A assistente social Sandra Aguiar, 43, também acredita que as brincadeiras que envolviam atividade física fizeram com que gostasse de se exercitar. “Naquela época, podíamos brincar na rua de baleado, esconde-esconde, amarelinha, elástico e muitas outras brincadeiras que nos forçavam a se exercitar”, conta. Sandra garante que tenta ter um estilo de vida saudável, apesar da falta de tempo. “Faço minhas atividades físicas e amo, mas também procuro me alimentar da melhor forma, sem comer a tal junk food”, diz, se referindo às comidas muito calóricas e pouco nutritivas. Por outro lado, a assistente social considera que as crianças, atualmente, não aproveitam as brincadeiras como antes. “Hoje, nossos filhos ficam no Facebook, no videogame e em outras coisas que não movimentam o corpo”, lamenta.
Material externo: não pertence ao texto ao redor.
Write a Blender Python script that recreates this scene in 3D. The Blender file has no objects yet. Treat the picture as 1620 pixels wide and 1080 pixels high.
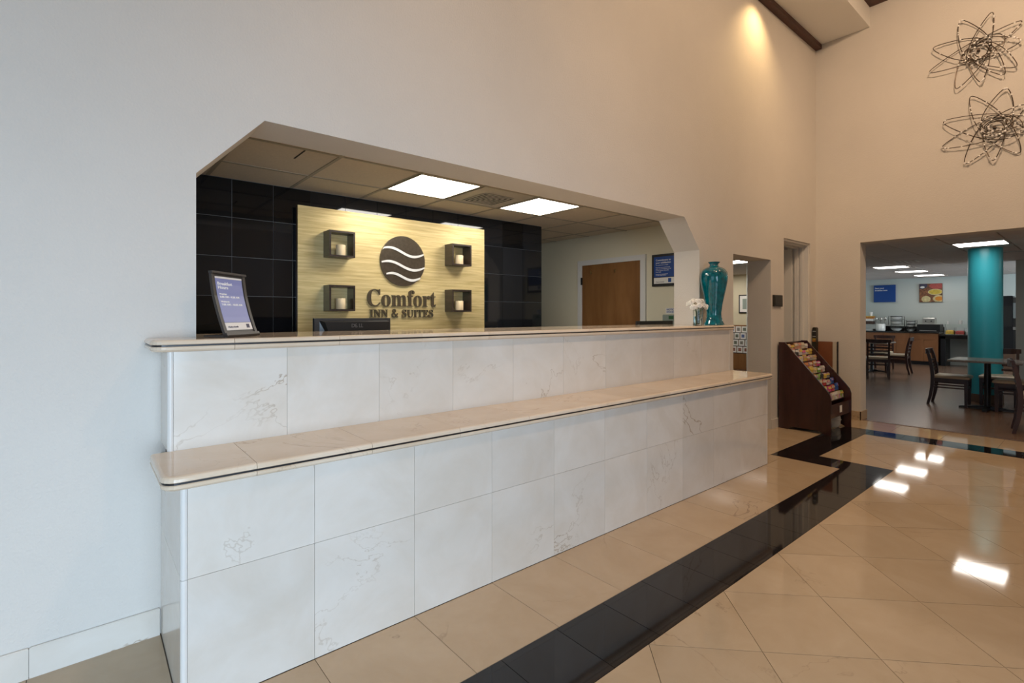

Novos universos de brincadeiras
A pesquisadora Ilka Bichara, por sua vez, julga que as brincadeiras no ambiente virtual não atrapalham o desenvolvimento das atividades da criança. “As brincadeiras mudam, passam a ter outros conteúdos, mas continuam. Nós é que temos dificuldade em vê-las, porque são diferentes das que brincávamos em nossa infância”, pondera. Para Ilka, o ambiente virtual é um novo palco de brincadeiras, inclusive as de faz-de-conta. “Pais e educadores precisam ficar mais atentos a essa nova realidade”, aconselha.
Brinquedos da nova era tecnológica, segundo a pesquisadora, não implicam, necessariamente, na limitação da criatividade infantil, especialmente se puderem ter usos diferentes para os quais foram inicialmente projetados. “Na verdade, o que limita a criatividade das crianças não é o objeto, mas as restrições dos adultos” critica.
*Thais Borges é estudante de Comunicação Social com habilitação em Jornalismo na Universidade Federal da Bahia.